▸ INFORMATION PROVIDED

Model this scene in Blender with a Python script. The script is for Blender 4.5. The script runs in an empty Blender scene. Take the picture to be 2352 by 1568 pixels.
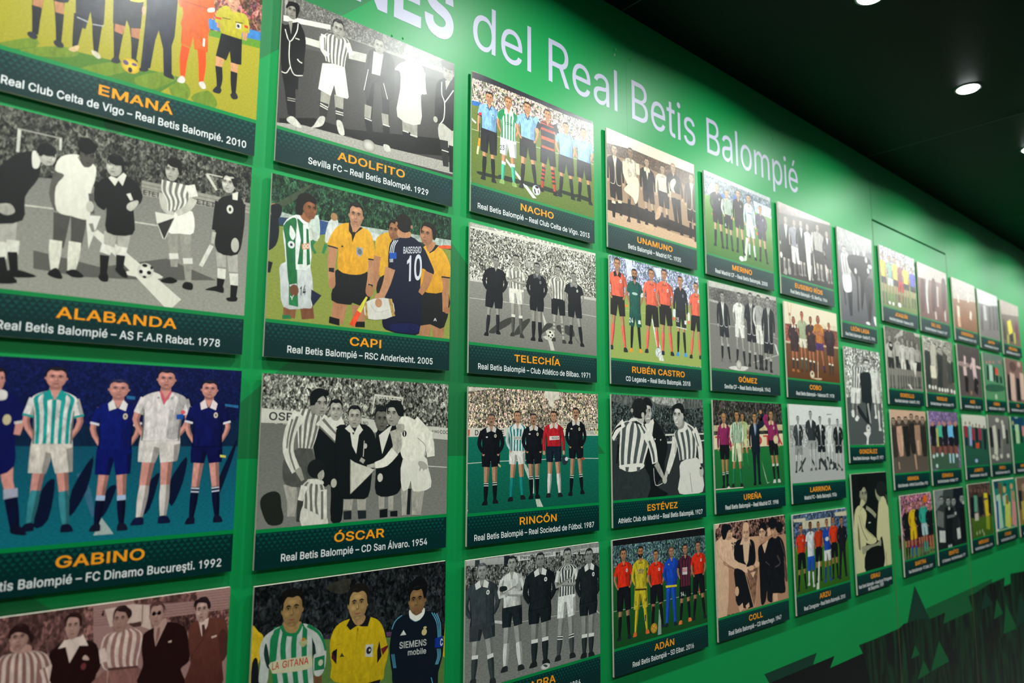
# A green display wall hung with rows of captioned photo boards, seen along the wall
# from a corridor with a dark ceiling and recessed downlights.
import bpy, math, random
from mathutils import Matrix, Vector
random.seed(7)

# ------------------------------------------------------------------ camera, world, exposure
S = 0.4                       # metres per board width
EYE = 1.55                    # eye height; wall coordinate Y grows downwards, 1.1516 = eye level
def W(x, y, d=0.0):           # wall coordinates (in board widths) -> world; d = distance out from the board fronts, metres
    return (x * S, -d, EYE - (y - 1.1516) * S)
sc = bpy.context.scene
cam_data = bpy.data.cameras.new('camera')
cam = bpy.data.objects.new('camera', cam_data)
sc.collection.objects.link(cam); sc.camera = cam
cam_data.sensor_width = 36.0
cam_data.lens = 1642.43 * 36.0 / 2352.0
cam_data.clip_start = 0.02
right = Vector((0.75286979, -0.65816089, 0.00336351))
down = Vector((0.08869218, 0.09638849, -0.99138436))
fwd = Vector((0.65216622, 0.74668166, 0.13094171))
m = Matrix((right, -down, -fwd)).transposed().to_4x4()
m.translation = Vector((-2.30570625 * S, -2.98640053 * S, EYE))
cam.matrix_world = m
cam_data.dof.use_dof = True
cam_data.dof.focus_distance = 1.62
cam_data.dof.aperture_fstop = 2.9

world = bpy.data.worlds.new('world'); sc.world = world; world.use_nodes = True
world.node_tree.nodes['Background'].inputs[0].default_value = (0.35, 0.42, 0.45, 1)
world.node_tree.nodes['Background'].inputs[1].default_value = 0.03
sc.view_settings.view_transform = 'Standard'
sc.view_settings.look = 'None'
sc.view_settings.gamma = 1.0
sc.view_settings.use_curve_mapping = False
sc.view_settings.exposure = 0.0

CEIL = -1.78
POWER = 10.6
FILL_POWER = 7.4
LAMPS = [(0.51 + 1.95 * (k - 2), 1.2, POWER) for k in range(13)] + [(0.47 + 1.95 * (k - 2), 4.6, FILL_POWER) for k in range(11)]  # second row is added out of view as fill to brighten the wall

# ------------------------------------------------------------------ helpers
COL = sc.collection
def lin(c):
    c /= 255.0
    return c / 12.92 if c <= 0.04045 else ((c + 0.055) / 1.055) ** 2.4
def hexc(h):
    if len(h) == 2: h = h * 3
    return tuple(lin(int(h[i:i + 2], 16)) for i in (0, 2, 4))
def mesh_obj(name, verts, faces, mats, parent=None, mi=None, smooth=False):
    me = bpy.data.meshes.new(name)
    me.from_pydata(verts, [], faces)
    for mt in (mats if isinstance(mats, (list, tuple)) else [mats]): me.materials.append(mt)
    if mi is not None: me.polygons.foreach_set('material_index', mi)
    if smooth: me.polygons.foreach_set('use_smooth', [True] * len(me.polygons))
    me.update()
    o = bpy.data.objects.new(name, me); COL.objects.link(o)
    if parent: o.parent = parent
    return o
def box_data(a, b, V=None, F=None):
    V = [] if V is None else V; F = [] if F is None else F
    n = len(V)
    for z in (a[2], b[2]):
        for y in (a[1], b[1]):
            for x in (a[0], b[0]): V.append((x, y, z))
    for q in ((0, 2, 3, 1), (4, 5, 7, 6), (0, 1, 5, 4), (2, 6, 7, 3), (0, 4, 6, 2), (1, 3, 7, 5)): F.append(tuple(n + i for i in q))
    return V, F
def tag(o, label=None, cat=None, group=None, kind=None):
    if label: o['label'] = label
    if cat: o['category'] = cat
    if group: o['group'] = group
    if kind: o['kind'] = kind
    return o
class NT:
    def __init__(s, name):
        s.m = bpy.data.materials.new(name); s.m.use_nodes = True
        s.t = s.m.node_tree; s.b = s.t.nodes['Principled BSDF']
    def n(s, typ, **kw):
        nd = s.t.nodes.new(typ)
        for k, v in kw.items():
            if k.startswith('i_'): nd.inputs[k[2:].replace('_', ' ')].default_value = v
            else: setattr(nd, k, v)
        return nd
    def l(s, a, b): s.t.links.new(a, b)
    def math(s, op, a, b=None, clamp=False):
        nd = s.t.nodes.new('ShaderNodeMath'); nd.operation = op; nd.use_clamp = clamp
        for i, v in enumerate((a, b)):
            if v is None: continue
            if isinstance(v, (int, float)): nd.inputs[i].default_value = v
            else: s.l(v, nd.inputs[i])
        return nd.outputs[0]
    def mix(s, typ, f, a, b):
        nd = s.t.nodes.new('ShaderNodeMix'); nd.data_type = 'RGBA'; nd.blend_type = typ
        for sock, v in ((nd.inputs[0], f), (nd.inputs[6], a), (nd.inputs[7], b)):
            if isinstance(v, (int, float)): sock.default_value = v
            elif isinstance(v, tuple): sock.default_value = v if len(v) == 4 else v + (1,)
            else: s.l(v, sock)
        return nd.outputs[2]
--
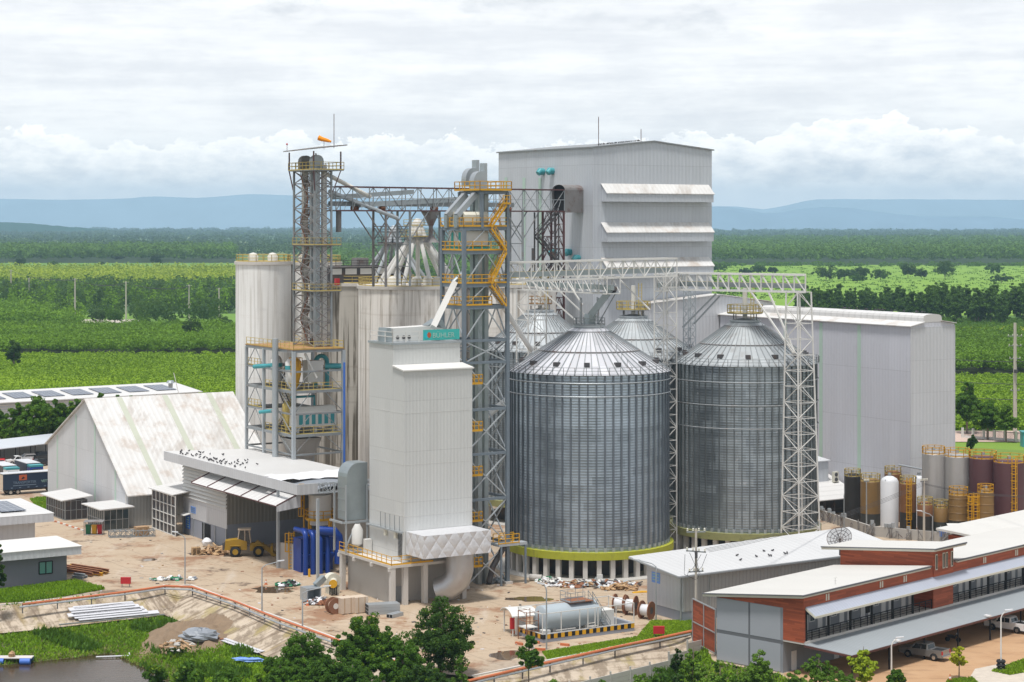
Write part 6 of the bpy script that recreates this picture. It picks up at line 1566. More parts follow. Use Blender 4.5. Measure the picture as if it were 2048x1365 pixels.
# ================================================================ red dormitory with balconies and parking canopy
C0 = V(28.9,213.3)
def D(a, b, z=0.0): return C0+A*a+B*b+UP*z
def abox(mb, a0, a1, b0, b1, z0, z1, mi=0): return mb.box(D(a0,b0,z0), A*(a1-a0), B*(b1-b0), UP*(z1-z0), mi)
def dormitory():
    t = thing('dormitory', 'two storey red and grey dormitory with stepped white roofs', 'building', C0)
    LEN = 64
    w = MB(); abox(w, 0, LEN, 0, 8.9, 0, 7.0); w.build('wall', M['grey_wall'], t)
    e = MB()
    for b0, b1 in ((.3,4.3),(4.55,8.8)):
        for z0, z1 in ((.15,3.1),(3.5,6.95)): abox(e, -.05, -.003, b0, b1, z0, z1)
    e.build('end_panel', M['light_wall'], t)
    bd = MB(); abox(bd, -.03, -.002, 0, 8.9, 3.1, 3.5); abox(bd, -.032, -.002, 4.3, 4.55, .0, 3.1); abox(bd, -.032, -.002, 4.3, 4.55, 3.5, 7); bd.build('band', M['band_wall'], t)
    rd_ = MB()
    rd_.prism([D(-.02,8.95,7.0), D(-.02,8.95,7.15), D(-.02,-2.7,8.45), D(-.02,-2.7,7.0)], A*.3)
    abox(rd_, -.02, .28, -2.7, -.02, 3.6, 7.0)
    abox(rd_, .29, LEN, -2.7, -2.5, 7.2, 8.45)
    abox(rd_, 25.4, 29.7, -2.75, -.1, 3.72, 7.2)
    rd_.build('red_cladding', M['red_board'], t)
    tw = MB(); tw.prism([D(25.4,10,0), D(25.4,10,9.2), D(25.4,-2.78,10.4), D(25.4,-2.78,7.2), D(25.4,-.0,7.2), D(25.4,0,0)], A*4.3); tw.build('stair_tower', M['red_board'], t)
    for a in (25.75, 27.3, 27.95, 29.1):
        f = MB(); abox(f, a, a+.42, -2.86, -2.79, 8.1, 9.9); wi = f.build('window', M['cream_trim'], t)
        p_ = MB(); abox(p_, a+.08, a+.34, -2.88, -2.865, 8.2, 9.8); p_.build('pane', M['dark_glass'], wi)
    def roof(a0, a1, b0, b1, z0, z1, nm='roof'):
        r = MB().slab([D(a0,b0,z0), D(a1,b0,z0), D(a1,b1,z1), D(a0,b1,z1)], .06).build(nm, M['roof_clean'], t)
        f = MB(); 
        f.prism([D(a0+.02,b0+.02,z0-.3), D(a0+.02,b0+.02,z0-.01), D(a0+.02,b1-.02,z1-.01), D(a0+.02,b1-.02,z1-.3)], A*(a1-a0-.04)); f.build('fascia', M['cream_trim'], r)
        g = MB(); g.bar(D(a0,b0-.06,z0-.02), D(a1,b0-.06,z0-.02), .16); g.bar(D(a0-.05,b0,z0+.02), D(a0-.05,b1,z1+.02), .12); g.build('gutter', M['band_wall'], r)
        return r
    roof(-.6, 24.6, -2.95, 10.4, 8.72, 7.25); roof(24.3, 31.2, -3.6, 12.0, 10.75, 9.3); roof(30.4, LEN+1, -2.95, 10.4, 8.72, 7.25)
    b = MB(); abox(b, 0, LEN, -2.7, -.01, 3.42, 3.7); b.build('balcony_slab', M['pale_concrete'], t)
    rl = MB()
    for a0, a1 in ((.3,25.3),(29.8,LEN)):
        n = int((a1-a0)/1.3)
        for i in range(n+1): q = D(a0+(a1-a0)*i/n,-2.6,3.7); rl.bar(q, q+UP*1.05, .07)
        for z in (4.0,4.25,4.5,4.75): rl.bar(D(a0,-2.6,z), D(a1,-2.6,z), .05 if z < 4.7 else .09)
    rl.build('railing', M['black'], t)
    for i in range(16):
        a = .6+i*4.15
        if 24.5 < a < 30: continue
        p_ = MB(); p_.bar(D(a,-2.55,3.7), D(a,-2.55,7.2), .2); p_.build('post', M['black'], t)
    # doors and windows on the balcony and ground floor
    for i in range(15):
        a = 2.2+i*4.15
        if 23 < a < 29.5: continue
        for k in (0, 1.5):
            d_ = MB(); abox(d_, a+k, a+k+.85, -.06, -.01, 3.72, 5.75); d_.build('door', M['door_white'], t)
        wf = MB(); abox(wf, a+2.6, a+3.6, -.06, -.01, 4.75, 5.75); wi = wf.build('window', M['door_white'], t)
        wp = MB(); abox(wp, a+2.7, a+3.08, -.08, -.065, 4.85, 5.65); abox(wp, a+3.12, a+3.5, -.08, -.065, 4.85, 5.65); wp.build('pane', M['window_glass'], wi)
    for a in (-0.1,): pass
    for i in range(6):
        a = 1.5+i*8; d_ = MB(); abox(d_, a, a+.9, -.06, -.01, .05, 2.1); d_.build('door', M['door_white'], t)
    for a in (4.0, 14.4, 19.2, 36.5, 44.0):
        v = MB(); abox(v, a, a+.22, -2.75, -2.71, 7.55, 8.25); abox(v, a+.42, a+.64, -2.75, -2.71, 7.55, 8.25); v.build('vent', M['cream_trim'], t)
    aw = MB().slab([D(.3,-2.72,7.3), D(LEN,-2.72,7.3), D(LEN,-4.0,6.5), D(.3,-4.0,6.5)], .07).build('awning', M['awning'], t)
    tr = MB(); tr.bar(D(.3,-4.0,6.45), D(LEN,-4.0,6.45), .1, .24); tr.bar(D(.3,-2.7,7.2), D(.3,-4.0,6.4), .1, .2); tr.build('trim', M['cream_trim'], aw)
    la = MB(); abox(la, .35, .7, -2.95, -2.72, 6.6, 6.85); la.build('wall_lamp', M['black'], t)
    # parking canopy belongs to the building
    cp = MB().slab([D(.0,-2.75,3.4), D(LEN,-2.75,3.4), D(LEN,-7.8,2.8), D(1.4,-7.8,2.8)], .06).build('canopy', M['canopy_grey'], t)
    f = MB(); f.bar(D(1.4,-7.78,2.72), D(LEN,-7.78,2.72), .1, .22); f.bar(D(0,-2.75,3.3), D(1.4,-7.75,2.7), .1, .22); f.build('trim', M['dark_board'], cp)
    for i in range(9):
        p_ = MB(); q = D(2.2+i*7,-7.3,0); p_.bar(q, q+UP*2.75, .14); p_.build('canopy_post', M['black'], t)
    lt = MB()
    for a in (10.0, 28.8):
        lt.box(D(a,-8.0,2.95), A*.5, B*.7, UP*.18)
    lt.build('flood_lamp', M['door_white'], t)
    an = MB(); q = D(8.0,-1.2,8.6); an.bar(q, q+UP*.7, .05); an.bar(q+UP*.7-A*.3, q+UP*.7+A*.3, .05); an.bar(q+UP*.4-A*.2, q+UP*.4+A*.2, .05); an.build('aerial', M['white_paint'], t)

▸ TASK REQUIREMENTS
Find all lines holding the string "pixels" and copy them.

▸ FINAL ANSWER
Model this scene in Blender with a Python script. The script is for Blender 4.5. The script runs in an empty Blender scene. Take the picture to be 2352 by 1568 pixels.
Write part 6 of the bpy script that recreates this picture. It picks up at line 1566. More parts follow. Use Blender 4.5. Measure the picture as if it were 2048x1365 pixels.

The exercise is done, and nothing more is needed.